Diário de um Pai

Chego a casa, após um dia intenso de trabalho. Sinto-me irritado.

Por norma, saio do trabalho e vou com os meus colegas ao bar que se encontra próximo do meu escritório. Os momentos de lazer após 8 horas de trabalho servem para descomprimir as tensões acumuladas, ao longo de um dia exaustivo de reuniões e outras chatices. No entanto, hoje a Joana ligou para mim. Estava estranha ao telefone. Diz que precisa urgentemente de falar comigo.

Assuntos urgentes assustam-me! Só espero  que não seja mais um dos seus discursos acerca da minha falta de romantismo ou de sensibilidade.

Chego a casa e, antes de abrir a porta, respiro fundo, tenho que me acalmar.

Entro na sala e vejo o seu sorriso entusiasmado.

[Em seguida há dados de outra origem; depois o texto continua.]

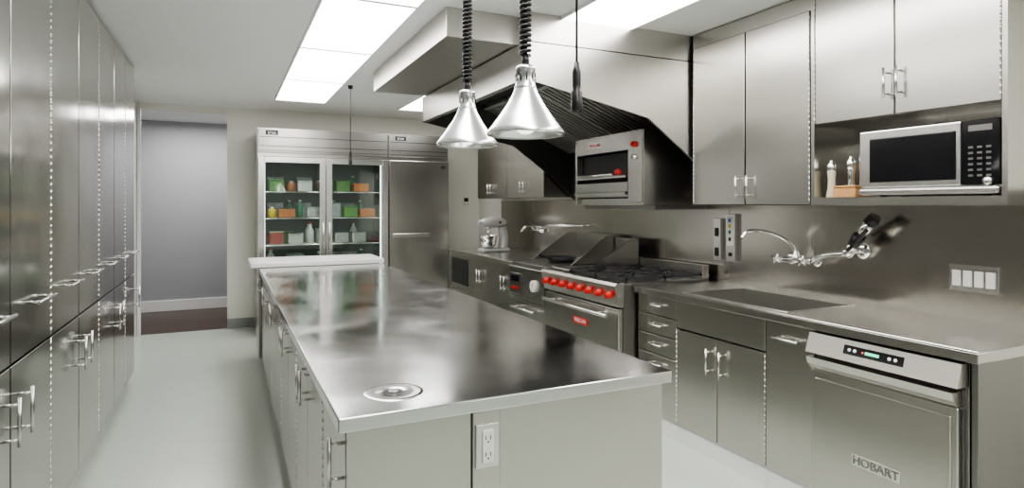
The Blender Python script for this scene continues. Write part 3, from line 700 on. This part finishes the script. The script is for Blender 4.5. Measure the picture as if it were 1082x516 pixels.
# ---------------------------------------------------------------- stand mixer
SILV=plain('mixer_silver_paint',(.50,.50,.50),.35,.4)
mx,my,mz=2.82,6.50,.911
t=thing('stand_mixer',(mx,my,mz),'silver stand mixer with steel bowl on the counter','mixer')
m=M(); m.box(mx-.17,mx+.17,my-.1,my+.1,mz,mz+.04,.018,3); part(t,'base',m,SILV)
pts=smoothpts([(mx+.115,my,mz+.03),(mx+.125,my,mz+.15),(mx+.10,my,mz+.29)]); m=M(); m.tube(pts,[.065-.018*i/(len(pts)-1) for i in range(len(pts))],16); part(t,'column',m,SILV)
m=M(); m.sph((mx-.01,my,mz+.34),.068,2.55,1,.95,24); m.cyl((mx-.17,my,mz+.34),(mx-.195,my,mz+.34),.03); part(t,'motor_head',m,SILV)
m=M(); m.lathe((mx-.07,my,mz+.042),[(0,0),(.05,0),(.08,.03),(.098,.09),(.103,.145),(.108,.148),(.099,.145),(.08,.04),(0,.01)],28); part(t,'bowl',m,CHROME)
m=M(); m.cyl((mx-.07,my,mz+.12),(mx-.07,my,mz+.30),.014); m.cyl((mx-.07,my,mz+.26),(mx-.07,my,mz+.30),.03); part(t,'attachment_hub',m,CHROME)
m=M(); m.lathe((mx+.05,my-.06,mz+.34),[(.014,0),(.014,.015),(0,.017)],12,axis=(0,-1,0)); part(t,'knob',m,BLACK)
# ---------------------------------------------------------------- hall light
def area(name,loc,size,sy,e,rot=(0,0,0)):
    l=bpy.data.lights.new(name,'AREA'); l.shape='RECTANGLE'; l.size=size; l.size_y=sy; l.energy=e; l.color=(1,.98,.95)
    o=bpy.data.objects.new(name,l); o.location=loc; o.rotation_euler=rot; COL.objects.link(o); return o
area('hall_light',(-.3,8.7,2.55),1.2,.8,32)
w=bpy.data.worlds.new('world'); SC.world=w; w.use_nodes=True
w.node_tree.nodes['Background'].inputs[0].default_value=(.8,.85,.9,1); w.node_tree.nodes['Background'].inputs[1].default_value=.3
# ---------------------------------------------------------------- camera
cd=bpy.data.cameras.new('camera'); cam=bpy.data.objects.new('camera',cd); COL.objects.link(cam)
cam.location=(0,0,H); cam.rotation_euler=(math.radians(90),0,-math.atan2(302,643))
cd.sensor_width=36; cd.lens=643/1082*36; cd.shift_y=-(258-217)/1082; cd.clip_start=.05
SC.camera=cam
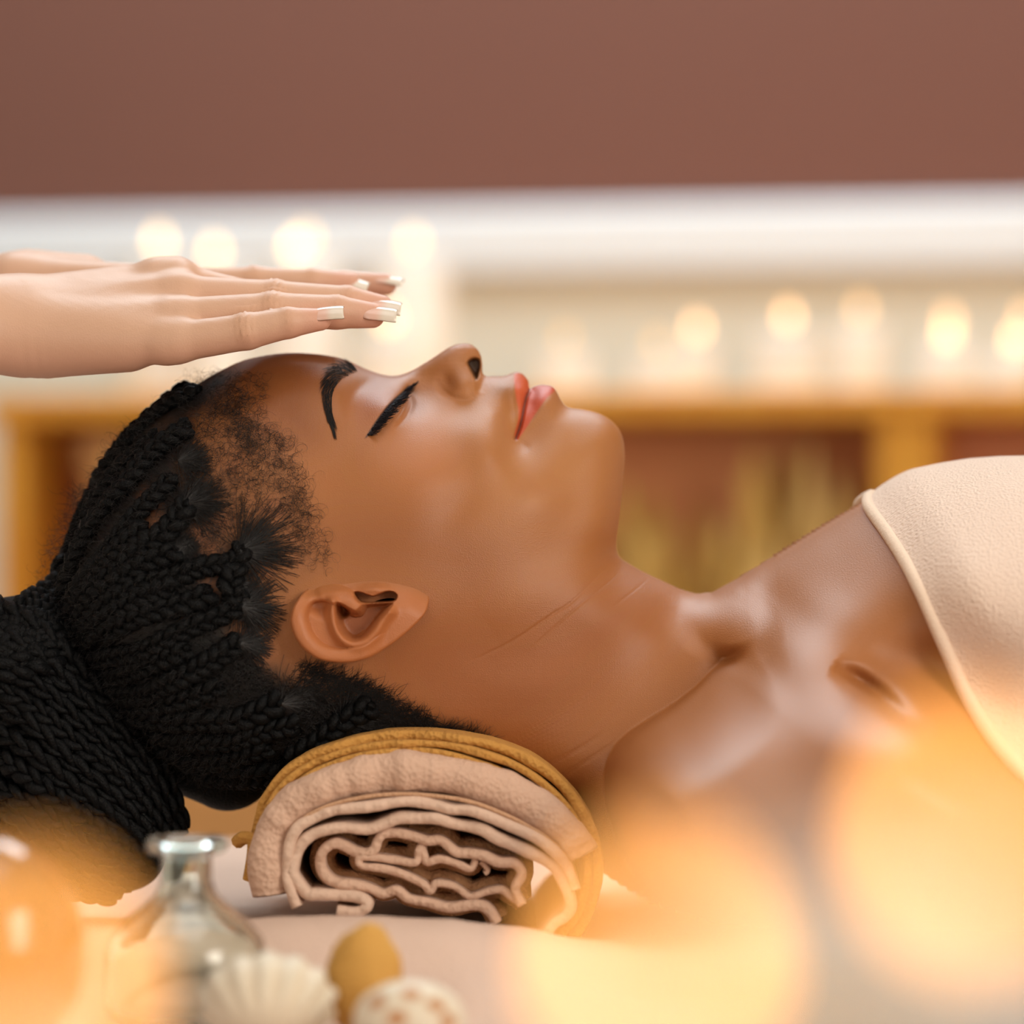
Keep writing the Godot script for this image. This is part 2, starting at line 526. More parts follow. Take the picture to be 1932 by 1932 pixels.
func steps(list: Array) -> PackedFloat32Array:   # [from, step, to, step, to ...]
	var out := PackedFloat32Array()
	var at: float = list[0]
	var k := 1
	while k < list.size():
		var st: float = list[k]
		var to: float = list[k + 1]
		while at < to - st * 0.01:
			out.append(at)
			at += st
		at = to
		k += 2
	out.append(at)
	return out

var torso_ring := PackedVector2Array()
var torso_chest := PackedVector2Array()
var torso_side := PackedVector2Array()
var torso_neck := PackedVector2Array()
var torso_under := PackedVector2Array()
var torso_p := PackedVector2Array()
var torso_w := PackedFloat64Array()

func torso_fit() -> void:
	# breastbone line, then down to the feet and back along the table, then the near shoulder's outline up to the throat
	torso_chest = PackedVector2Array([Vector2(7.78, -3.756), Vector2(8.439, -3.78), Vector2(9.171, -3.732), Vector2(10.098, -3.22), Vector2(11.073, -2.634), Vector2(12.293, -1.878), Vector2(13.756, -0.951), Vector2(14.976, -0.22), Vector2(16.439, 0.585), Vector2(17.902, 1.122), Vector2(19.854, 1.561), Vector2(21.561, 1.805), Vector2(23.561, 1.878), Vector2(27.659, 1.902), Vector2(32.537, 1.707), Vector2(39.854, 1.317)])
	torso_chest.append_array(PackedVector2Array([Vector2(60, 0), Vector2(90, -3), Vector2(125, -6)]))
	torso_chest = even2(spline2(torso_chest, 6), 90)
	torso_under = PackedVector2Array([Vector2(125, -6), Vector2(128, -12), Vector2(124, -17), Vector2(80, -18.2), Vector2(45, -18.2)])
	torso_under.append_array(PackedVector2Array([Vector2(27.619, -18.666), Vector2(20.904, -18.935), Vector2(11.952, -18.89), Vector2(8.147, -18.442), Vector2(6.356, -17.726)]))
	torso_under = even2(spline2(torso_under, 6), 50)
	var side := PackedVector2Array()
	for q in PackedVector3Array([Vector3(6.295, -17.556, 15.5), Vector3(4.965, -15.716, 15.5), Vector3(4.189, -13.832, 15.5), Vector3(3.923, -12.502, 15.5), Vector3(3.929, -11.408, 15.3), Vector3(4.247, -10.474, 15), Vector3(4.889, -9.711, 14.4), Vector3(5.842, -9.054, 13.4), Vector3(6.837, -8.467, 12.2), Vector3(7.821, -7.753, 10.6), Vector3(8.604, -7.008, 8.8), Vector3(9.098, -6.462, 7.4), Vector3(9.494, -6.016, 6.2)]):
		side.append(Vector2(q.x, q.y))
	torso_side = even2(spline2(side, 8), 70)
	torso_ring = torso_chest.duplicate()
	torso_ring.append_array(torso_under)
	torso_ring.append_array(torso_side)
	torso_neck = PackedVector2Array([Vector2(9.498, -6.031), Vector2(8.762, -6.079), Vector2(7.693, -5.556), Vector2(7.171, -4.559), Vector2(7.575, -3.728)])
	torso_ring.append_array(torso_neck)
	var inner := PackedVector3Array([Vector3(8.051, -4.435, 2), Vector3(9.112, -4.366, 4.6), Vector3(9.67, -3.996, 5.2), Vector3(8.451, -5.228, 3.6), Vector3(9.587, -5.197, 4.6), Vector3(10.218, -3.861, 5.9), Vector3(10.545, -4.909, 6.3), Vector3(11.388, -3.624, 6), Vector3(10.241, -6.275, 7.4), Vector3(10.383, -7.295, 10.6), Vector3(9.739, -8.617, 13.6), Vector3(10.708, -9.602, 15.8), Vector3(12.488, -2.666, 7), Vector3(14.718, -0.789, 8.2), Vector3(16.902, 0.138, 9.5), Vector3(8.602, -8.035, 11.8), Vector3(7.38, -10.031, 16), Vector3(5.627, -10.279, 15.6), Vector3(4.936, -11.768, 16.4), Vector3(4.93, -13.953, 16.6), Vector3(8.363, -12.066, 18.2), Vector3(11.661, -11.224, 17.8), Vector3(15.944, -12.903, 18.6), Vector3(20.928, -14.602, 19), Vector3(13.933, -6.413, 12.6), Vector3(15.712, -7.471, 12.2), Vector3(17.953, -6.479, 11), Vector3(20.09, -8.272, 11.6), Vector3(16.594, -9.332, 16.6), Vector3(14.035, -8.501, 15.7), Vector3(11.998, -7.729, 13.4), Vector3(21.177, -11.268, 17.2), Vector3(18.894, -3.489, 12.1), Vector3(21.815, -2.123, 12.6), Vector3(21.815, -6.413, 12.6), Vector3(16.765, -2.604, 10.8), Vector3(13.601, -4.442, 10.4), Vector3(11.77, -5.816, 10.4), Vector3(15.346, -4.873, 11.3), Vector3(11.837, -17.157, 15.5), Vector3(20.583, -17.498, 16.4), Vector3(7.37, -16.196, 16.2), Vector3(27.796, -3.018, 13), Vector3(27.796, -7.523, 13), Vector3(27.909, -13.781, 18.5), Vector3(36.337, -5.204, 15), Vector3(35.868, -13.917, 17)])
	var val := PackedFloat64Array()
	for q in inner: torso_p.append(Vector2(q.x, q.y)); val.append(q.z)
	for q in [Vector3(60, -8, 17), Vector3(90, -9, 15), Vector3(120, -11, 11), Vector3(60, -16, 17), Vector3(110, -16, 12)]:
		torso_p.append(Vector2(q.x, q.y)); val.append(q.z)
	torso_w = rbf_fit(torso_p, val)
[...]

Tem um brilho diferente no olhar.

Percebo que a tal “conversa urgente” muito provavelmente foi apenas um pretexto para que eu viesse mais cedo para casa. De qualquer forma, já me sinto mais tranquilo. Olhar para o seu sorriso acalma-me.

“Estamos grávidos!!!”

Fico em choque. E só quando ela me abraça é que “desço à terra”.

Sinto um misto de emoções e abraço a minha companheira, ao mesmo tempo que me deixo “contagiar” pela sua alegria.

Os nove meses foram passados num rodopio desenfreado.

Recordo com nostalgia a primeira consulta. Foi emocionante ouvir o bater do coração do nosso bebé pela primeira vez. A minha mulher chorou, mas eu mantive a postura firme, pois senti e sinto que esse é o meu papel.

Foi assim, durante os nove meses de gravidez. Segurei os seus cabelos sempre que  vomitava, verbalizei palavras tranquilas sempre que ela dizia estar cansada e repeti vezes sem conta que estava linda sempre que ela chorava e dizia estar gorda.

Fui forte! Contudo, no dia em que a minha filha nasceu e a olhei pela primeira vez, todas as minhas estruturas abalaram e deixei pela primeira vez em 9 meses que as minhas emoções se exteriorizassem… Chorei. Sim chorei… Senti que toda uma energia carregada de insegurança se apoderava de mim, quando olhei para a minha mulher a segurar a minha filha no colo depois de 9 horas intensas de trabalho de parto.

A partir desse dia, tudo mudou!

Noites perdidas, preocupações, mas quero fazer parte de todos os momentos da vida da minha filha e fico orgulhoso, embora não o admita, sempre que a minha mulher me diz com um brilho no olhar que sem mim tudo seria mais difícil.

Quando o expediente termina, já não sinto necessidade de ir beber a cerveja diária com os colegas de trabalho para descomprimir, prefiro ir para casa e brincar com a minha filha.

Há colegas que lançam piadas, mas não ligo. Oiço mulheres vezes sem conta a comentar que se sentem sozinhas. Os homens que escolheram para serem os pais dos seus filhos continuam a agir como se nada tivesse mudado na vida deles.

Para nós homens, é difícil admitir a nossa sensibilidade, mas acreditem, mulheres, que para nós os 9 meses são extremamente angustiantes. Ficamos inseguros por diversos motivos e cada um de nós reage da forma que pode.

É-nos incutido pela sociedade que nós homens temos a obrigação de ser fortes, mas acreditem que muitas vezes me apetece gritar, desabar, chorar… Não foi fácil assistir aos 9 meses de gravidez. Senti-me e ainda me sinto impotente muitas vezes. A minha filha crescia no ventre da minha mulher sem que eu pudesse participar de alguma forma no seu desenvolvimento. Durante o trabalho de parto, quis poder aliviar as suas dores de alguma forma e a única coisa que me foi permitido fazer foi exprimir palavras de apoio e conforto.

Quando a minha filha nasceu, também senti que era colocado de parte, mas escolhi mais uma vez ser o pilar das duas mulheres da minha vida.

Cada um reage como pode…

Eu escolhi expressar amor e não me arrependi em nenhum momento da minha escolha em participar de forma activa no crescimento da minha filha. Sinto-me mais próximo da minha mulher e sinto que hoje sou sem dúvida uma pessoa melhor do que antes desta experiência.

Não sou perfeito e nem o pretendo ser, mas faço todos os dias por ser a melhor versão de mim mesmo para a minha filha. E se por ventura um dia, quando ela crescer, a ouvir dizer que quer um companheiro que a trate tão bem ou ainda melhor do que eu… então, sim. A minha missão foi bem sucedida.